Zimbabwe: Invest in Citizens' Health, Not Military - African Govts Told

20 November 2019

Mutare — African countries should shift from a culture of investing heavily on military and give priority to health of citizens, an economist said.

Labour and Economic Development Research Institute of Zimbabwe (LEDRIZ) chief economist Prosper Chitambara said this while addressing media in the eastern border city last week.

He said poor countries, particularly in Africa, invest heavily in military at the expense of the health of their nations.

"Poor countries spend less on health and more on military. Military in Africa is largely recurrent," he said citing Eritrea where government spends 1, 5% of its Gross Domestic Product (GDP) on health and seven percent on military and yet it is one of the poorest countries in the world.

"Developed countries, yes, they also spend heavily on military but military is industrialising those nations. Rich countries have created a military industry. For example China, Russia, United Kingdom, United State of America have thriving military sectors," said Chitambara.

He urged the Zimbabwean government to invest more in rural agricultural development to boost the ailing economy.
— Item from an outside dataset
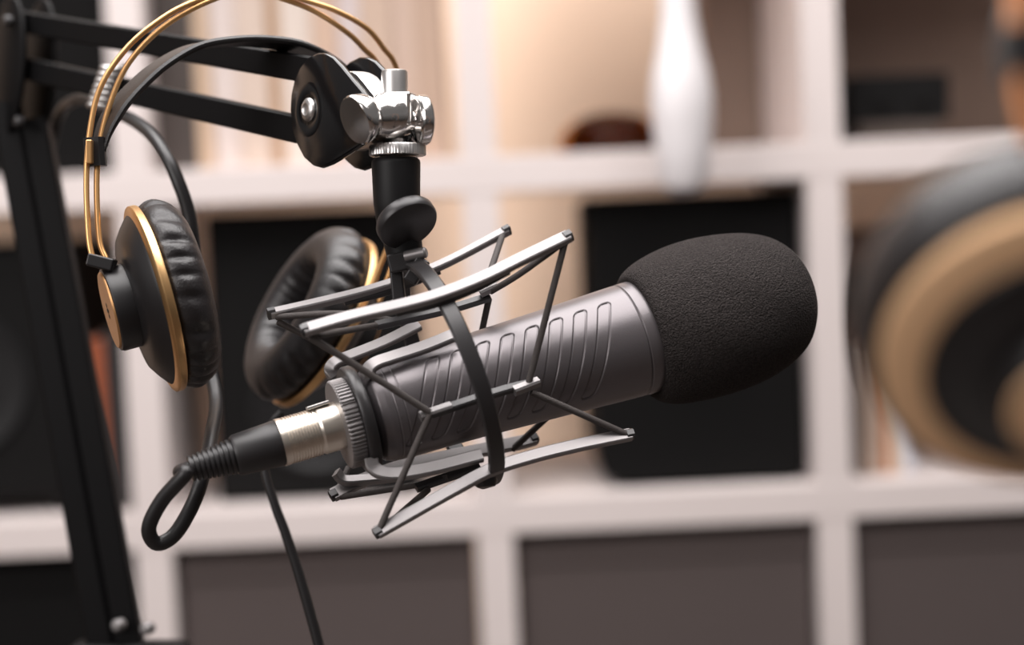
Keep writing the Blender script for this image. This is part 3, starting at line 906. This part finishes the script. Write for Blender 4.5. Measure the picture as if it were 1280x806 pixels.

Chitambara argued that rural agriculture has always been the key factor behind the success of the country's economy further citing the post independence era when the country was regarded as the breadbasket of Africa.

"Instead of the government to continue giving inputs like grain and fertilisers, it should focus on investments such as infrastructure and energy in the rural areas so that farmers will be capacitated to produce adequately," said Chitambara.

"If you want to develop you need to follow principles of development. You should not wish yourself into development but you must invest into development. Zimbabwe is a highly driven consumption economy and we should know that development is not mysterious."

The Ledriz economist said government should forgo political expediency in order to develop the country.

"This is why Rwanda has managed to develop despite its democratic deficits because they have mastered the principles of development. When politicians make decisions, they should make decisions that benefit citizens not them," said Chitambara.